A longshot pick for the Kings is Baylor center Ekpe Udoh. Udoh's draft stock is affected by his unpolished offensive game and the fact that he's quite a bit older than his peers (just turned 23). But his 7-foot-4 wingspan and stellar defensive capabilities are grabbing the attention of front office types across the league.

Andres Nocioni's departure to Philadelphia clears up a logjam at small forward, but still leaves the position with uncertainty. The small forwards remaining on the roster are Omri Casspi and Donte Greene, and they have a great deal in common. Both can be deadly three-point shooters, both compete defensively, both are young, and both are marred with inconsistency. At this point in their brief NBA careers, neither is a bona fide NBA starter, and thus the possibility that the Kings may explore drafting a small forward is realistic.

Syracuse's Wesley Johnson, Wake Forest's Al Farouq Aminu, and Baylor's Gordon Hayward grade as the premiere small forwards in this year's crop. Johnson is considered the best shooter in the draft, and Geoff Petrie has shown a penchant for selecting offensive specialists. Aminu projects to be a standout defensive player. The Wake Forest product is relatively raw offensively, but his work ethic and motor will make him a top 10 pick in this year's draft.

Gordon Hayward was aided tremendously by a stellar run through the NCAA Tournament. Hayward earns praise for his high basketball IQ and sound rebounding for his position.

Udrih had a nice campaign in '09-10, but in a perfect world, he would be the first guard coming off the bench for the Kings. He plays marvelously alongside Rookie of the Year Tyreke Evans, but a more traditional two guard with shooting range would be a more ideal fit.

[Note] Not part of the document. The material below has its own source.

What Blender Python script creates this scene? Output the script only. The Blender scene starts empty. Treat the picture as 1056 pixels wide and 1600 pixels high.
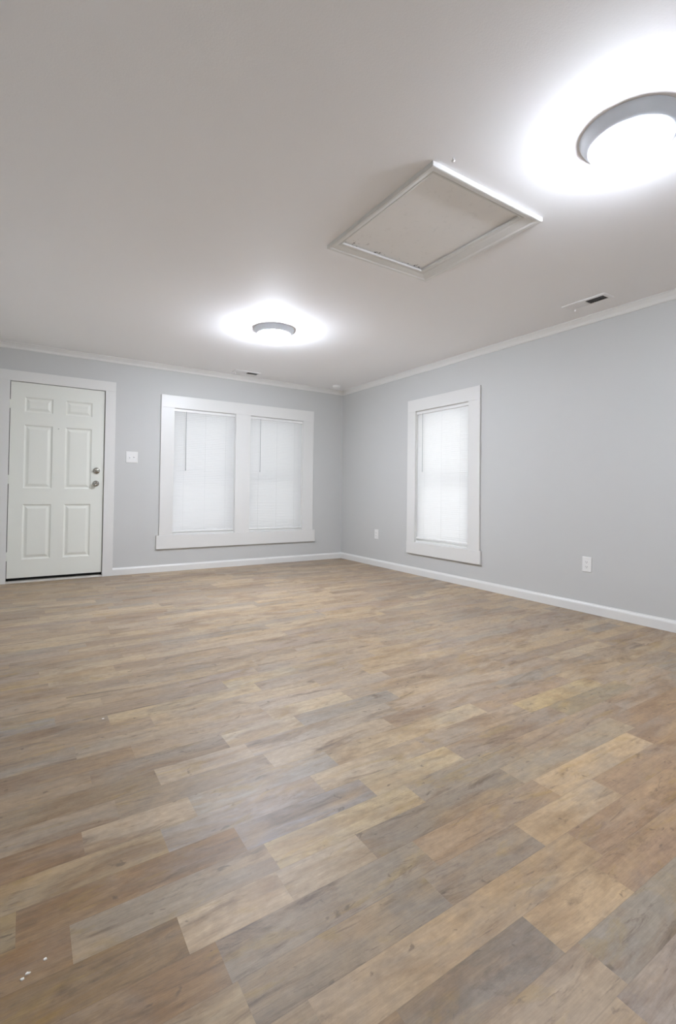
import bpy, bmesh, math, random
from mathutils import Vector, Matrix

sc = bpy.context.scene
COL = sc.collection
R = math.radians
random.seed(11)

# ------------------------------------------------------------------ camera, sky, exposure
H = 2.44            # ceiling height
D = 5.886           # back wall
RX = 3.883          # wall with the single window
LX = -0.282         # wall beside the door
BY = -1.15          # wall behind the camera
CAM_H = 0.9689

cam_data = bpy.data.cameras.new('camera')
cam = bpy.data.objects.new('camera', cam_data)
COL.objects.link(cam)
yaw, pitch, roll = R(32.9334), R(1.0647), R(0.7038)
fwd = Vector((math.sin(yaw) * math.cos(pitch), math.cos(yaw) * math.cos(pitch), math.sin(pitch)))
rt = Vector((math.cos(yaw), -math.sin(yaw), 0))
up = rt.cross(fwd)
rt2 = rt * math.cos(roll) + up * math.sin(roll)
up2 = up * math.cos(roll) - rt * math.sin(roll)
m = Matrix((rt2, up2, -fwd)).transposed().to_4x4()
m.translation = Vector((0, 0, CAM_H))
cam.matrix_world = m
cam_data.sensor_fit = 'HORIZONTAL'
cam_data.sensor_width = 36
cam_data.lens = 36 * 751.277 / 1056
cam_data.shift_y = (754.176 - 800) / 1056
cam_data.clip_start = 0.02
sc.camera = cam

sc.view_settings.view_transform = 'Standard'
sc.view_settings.look = 'None'
sc.view_settings.gamma = 1
sc.view_settings.exposure = 0.16
sc.view_settings.use_curve_mapping = False
sc.cycles.max_bounces = 10
sc.cycles.diffuse_bounces = 8
sc.cycles.transparent_max_bounces = 16
sc.cycles.sample_clamp_indirect = 20
sc.cycles.use_denoising = True

LAMP_NEAR, LAMP_FAR = 212.0, 305.0  # dome emission
LAMP_COL = (0.905, 0.957, 1.075)
SKY = 2.35

world = bpy.data.worlds.new('overcast_sky')
sc.world = world
world.use_nodes = True
wn = world.node_tree.nodes
wl = world.node_tree.links
bg = wn['Background']
tc = wn.new('ShaderNodeTexCoord')
sep = wn.new('ShaderNodeSeparateXYZ')
wl.new(tc.outputs['Generated'], sep.inputs[0])
mr = wn.new('ShaderNodeMapRange')               # brighter sky towards the morning side
mr.inputs['From Min'].default_value = 0.0
mr.inputs['From Max'].default_value = 1.0
mr.inputs['To Min'].default_value = 0.85 * SKY
mr.inputs['To Max'].default_value = 1.9 * SKY
wl.new(sep.outputs['X'], mr.inputs['Value'])
wl.new(mr.outputs[0], bg.inputs['Strength'])
zr = wn.new('ShaderNodeMapRange')
zr.inputs['From Min'].default_value = -0.08
zr.inputs['From Max'].default_value = 0.08
wl.new(sep.outputs['Z'], zr.inputs['Value'])
wmix = wn.new('ShaderNodeMix')
wmix.data_type = 'RGBA'
wmix.inputs[6].default_value = (0.86, 0.87, 0.92, 1)
wmix.inputs[7].default_value = (0.95, 0.965, 0.97, 1)
wl.new(zr.outputs[0], wmix.inputs[0])
wl.new(wmix.outputs[2], bg.inputs['Color'])


# ------------------------------------------------------------------ materials
def lin(r, g, b):
    def f(c):
        c /= 255.0
        return c / 12.92 if c <= 0.04045 else ((c + 0.055) / 1.055) ** 2.4
    return (f(r), f(g), f(b), 1)


def new_mat(name):
    mt = bpy.data.materials.new(name)
    mt.use_nodes = True
    nt = mt.node_tree
    return mt, nt, nt.nodes['Principled BSDF']


def paint(name, rgb, rough=0.6, var=0.03, scale=3.0, bump=0.0, bscale=220.0, metallic=0.0, spec=0.5):
    mt, nt, b = new_mat(name)
    t = nt.nodes.new('ShaderNodeTexCoord')
    n = nt.nodes.new('ShaderNodeTexNoise')
    n.inputs['Scale'].default_value = scale
    n.inputs['Detail'].default_value = 4
    nt.links.new(t.outputs['Object'], n.inputs['Vector'])
    mx = nt.nodes.new('ShaderNodeMix')
    mx.data_type = 'RGBA'
    c = lin(*rgb)
    mx.inputs[6].default_value = tuple(v * (1 - var) for v in c[:3]) + (1,)
    mx.inputs[7].default_value = tuple(min(1, v * (1 + var)) for v in c[:3]) + (1,)
    nt.links.new(n.outputs['Fac'], mx.inputs[0])
    nt.links.new(mx.outputs[2], b.inputs['Base Color'])
    b.inputs['Roughness'].default_value = rough
    b.inputs['Metallic'].default_value = metallic
    b.inputs['Specular IOR Level'].default_value = spec
    if bump:
        n2 = nt.nodes.new('ShaderNodeTexNoise')
        n2.inputs['Scale'].default_value = bscale
        n2.inputs['Detail'].default_value = 2
        nt.links.new(t.outputs['Object'], n2.inputs['Vector'])
        bp = nt.nodes.new('ShaderNodeBump')
        bp.inputs['Strength'].default_value = bump
        bp.inputs['Distance'].default_value = 0.002
        nt.links.new(n2.outputs['Fac'], bp.inputs['Height'])
        nt.links.new(bp.outputs[0], b.inputs['Normal'])
    return mt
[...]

Evans is going to dominate the ball almost every possession, so his running mate in the backcourt must be a capable shooter. Shooting guard is a position of need for the Kings, but quite frankly there isn't a player worth taking at the fifth pick. It is unlikely Sacramento will find a shooting guard in that mold this off-season.

I think the Kings will utilize the best player available strategy in Thursday's draft. DeMarcus Cousins will be incredibly tempting, and if he is indeed on the board at five, Petrie will deliberate long and hard over that possibility. I believe John Wall, Evan Turner, Derrick Favors, and Wesley Johnson will have heard their names called by the time the Kings make their selection.

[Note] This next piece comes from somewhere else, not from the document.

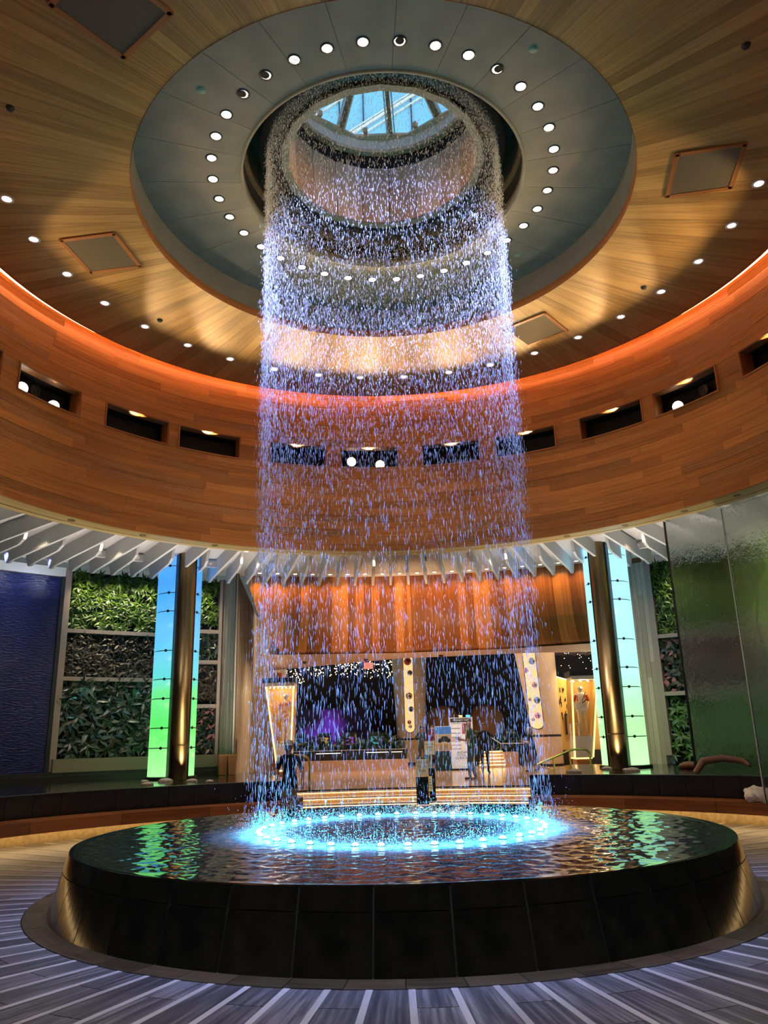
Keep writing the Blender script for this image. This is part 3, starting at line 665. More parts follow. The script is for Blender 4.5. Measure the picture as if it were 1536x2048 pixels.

It'll come down to DeMarcus Cousins and Greg Monroe. Perhaps Cousins is more talented than Monroe, but if so, it isn't by much. And while Cousins is a problem child, Monroe is a choir boy by comparison. Ultimately, I believe Petrie has already fallen in love with the long-limbed Greg Monroe. His soft hands, adept passing skills, and first-rate rebounding ability will prove to be too much to pass up.

Geoff Petrie aims to bring the Rookie of the Year to Sacramento for the second straight season. If the Kings do indeed draft the eventual Rookie of the Year, it'll mark just the fifth time in the 64-year storied history of the NBA that a team has two consecutive Rookie of the Year winners.